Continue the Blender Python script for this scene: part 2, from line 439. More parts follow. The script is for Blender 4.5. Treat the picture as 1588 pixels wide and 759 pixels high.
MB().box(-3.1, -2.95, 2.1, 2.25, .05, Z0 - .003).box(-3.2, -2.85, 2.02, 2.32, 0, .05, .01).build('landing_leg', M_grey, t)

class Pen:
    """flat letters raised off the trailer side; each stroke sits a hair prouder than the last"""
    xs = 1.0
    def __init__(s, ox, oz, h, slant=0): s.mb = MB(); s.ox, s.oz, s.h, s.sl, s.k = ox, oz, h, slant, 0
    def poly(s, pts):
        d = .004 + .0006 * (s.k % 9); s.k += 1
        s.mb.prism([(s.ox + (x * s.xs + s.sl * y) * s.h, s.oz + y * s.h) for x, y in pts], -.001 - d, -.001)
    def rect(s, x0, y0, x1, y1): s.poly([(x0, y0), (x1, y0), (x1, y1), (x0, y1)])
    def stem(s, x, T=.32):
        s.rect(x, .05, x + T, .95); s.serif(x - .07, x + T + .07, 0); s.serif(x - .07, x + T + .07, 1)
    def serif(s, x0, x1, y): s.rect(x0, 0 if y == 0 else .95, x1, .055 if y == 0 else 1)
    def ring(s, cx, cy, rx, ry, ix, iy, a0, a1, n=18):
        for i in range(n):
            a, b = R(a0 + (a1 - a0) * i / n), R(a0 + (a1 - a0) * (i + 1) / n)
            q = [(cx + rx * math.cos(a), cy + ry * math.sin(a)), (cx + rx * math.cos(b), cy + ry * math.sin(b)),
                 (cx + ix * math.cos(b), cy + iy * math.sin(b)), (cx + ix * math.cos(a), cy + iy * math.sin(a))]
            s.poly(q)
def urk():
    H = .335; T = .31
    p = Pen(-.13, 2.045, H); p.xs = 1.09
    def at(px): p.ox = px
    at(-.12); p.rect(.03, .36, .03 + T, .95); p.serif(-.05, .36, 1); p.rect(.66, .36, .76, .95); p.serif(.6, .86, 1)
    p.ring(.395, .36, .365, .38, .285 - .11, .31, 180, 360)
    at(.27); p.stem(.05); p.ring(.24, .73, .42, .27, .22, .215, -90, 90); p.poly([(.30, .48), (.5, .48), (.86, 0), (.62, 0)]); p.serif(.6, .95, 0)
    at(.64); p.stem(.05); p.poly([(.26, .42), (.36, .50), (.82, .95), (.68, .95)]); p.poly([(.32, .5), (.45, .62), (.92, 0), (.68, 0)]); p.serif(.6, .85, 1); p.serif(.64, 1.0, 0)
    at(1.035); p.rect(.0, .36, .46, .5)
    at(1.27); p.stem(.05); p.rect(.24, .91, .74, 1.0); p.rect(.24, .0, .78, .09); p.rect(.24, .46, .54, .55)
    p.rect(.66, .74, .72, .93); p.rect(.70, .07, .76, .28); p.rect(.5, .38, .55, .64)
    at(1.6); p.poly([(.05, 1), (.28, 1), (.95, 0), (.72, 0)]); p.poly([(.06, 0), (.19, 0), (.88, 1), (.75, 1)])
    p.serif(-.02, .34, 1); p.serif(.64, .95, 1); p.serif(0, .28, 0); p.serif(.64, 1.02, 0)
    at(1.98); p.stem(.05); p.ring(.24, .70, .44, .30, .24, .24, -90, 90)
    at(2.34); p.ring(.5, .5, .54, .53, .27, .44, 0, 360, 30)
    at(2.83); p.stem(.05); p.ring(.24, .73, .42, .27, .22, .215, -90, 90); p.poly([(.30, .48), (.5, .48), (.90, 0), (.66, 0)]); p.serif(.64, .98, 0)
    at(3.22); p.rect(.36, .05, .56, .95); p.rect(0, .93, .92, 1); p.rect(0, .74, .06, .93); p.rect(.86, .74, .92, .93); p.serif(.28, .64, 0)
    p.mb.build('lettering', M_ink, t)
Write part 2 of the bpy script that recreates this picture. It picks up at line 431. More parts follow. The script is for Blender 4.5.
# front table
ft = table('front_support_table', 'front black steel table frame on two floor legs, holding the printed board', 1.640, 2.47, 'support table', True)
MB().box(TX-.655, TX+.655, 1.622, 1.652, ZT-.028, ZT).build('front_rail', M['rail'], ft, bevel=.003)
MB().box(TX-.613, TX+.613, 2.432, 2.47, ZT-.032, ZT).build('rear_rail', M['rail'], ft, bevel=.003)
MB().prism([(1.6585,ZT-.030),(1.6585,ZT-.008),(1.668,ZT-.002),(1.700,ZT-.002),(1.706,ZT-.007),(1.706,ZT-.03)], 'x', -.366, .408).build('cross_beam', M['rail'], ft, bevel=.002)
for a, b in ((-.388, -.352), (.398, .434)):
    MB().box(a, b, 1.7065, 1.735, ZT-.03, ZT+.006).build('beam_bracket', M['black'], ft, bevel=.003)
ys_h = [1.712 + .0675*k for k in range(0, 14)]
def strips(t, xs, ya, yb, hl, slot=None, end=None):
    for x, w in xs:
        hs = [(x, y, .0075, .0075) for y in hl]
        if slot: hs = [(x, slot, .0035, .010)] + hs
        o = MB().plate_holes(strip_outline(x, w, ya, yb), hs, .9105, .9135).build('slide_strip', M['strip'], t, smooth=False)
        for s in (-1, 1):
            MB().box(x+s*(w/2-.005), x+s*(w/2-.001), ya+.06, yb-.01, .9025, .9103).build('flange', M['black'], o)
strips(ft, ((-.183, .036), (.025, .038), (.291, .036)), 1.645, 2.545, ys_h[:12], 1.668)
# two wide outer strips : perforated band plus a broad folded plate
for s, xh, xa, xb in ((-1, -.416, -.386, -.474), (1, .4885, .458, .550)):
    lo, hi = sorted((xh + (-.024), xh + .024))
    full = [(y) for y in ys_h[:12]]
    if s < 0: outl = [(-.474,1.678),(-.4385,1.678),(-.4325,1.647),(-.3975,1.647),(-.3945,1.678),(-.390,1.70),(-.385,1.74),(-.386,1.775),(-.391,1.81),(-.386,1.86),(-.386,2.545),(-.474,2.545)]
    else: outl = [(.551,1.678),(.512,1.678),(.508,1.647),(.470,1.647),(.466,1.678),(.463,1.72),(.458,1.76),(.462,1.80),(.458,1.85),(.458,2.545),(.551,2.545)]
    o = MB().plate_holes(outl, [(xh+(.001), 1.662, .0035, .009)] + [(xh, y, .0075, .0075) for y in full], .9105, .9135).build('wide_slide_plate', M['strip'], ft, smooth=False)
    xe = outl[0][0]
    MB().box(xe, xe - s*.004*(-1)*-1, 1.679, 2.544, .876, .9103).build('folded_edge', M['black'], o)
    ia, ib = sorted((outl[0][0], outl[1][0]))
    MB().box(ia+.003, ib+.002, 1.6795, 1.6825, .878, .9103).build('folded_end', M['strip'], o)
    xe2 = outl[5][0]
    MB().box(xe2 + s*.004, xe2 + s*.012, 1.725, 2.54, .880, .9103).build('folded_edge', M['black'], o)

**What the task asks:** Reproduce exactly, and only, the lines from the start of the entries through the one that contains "MB().box(-3.1, -2.95, 2.1, 2.25, .05, Z0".

**Solution:**
Continue the Blender Python script for this scene: part 2, from line 439. More parts follow. The script is for Blender 4.5. Treat the picture as 1588 pixels wide and 759 pixels high.
MB().box(-3.1, -2.95, 2.1, 2.25, .05, Z0 - .003).box(-3.2, -2.85, 2.02, 2.32, 0, .05, .01).build('landing_leg', M_grey, t)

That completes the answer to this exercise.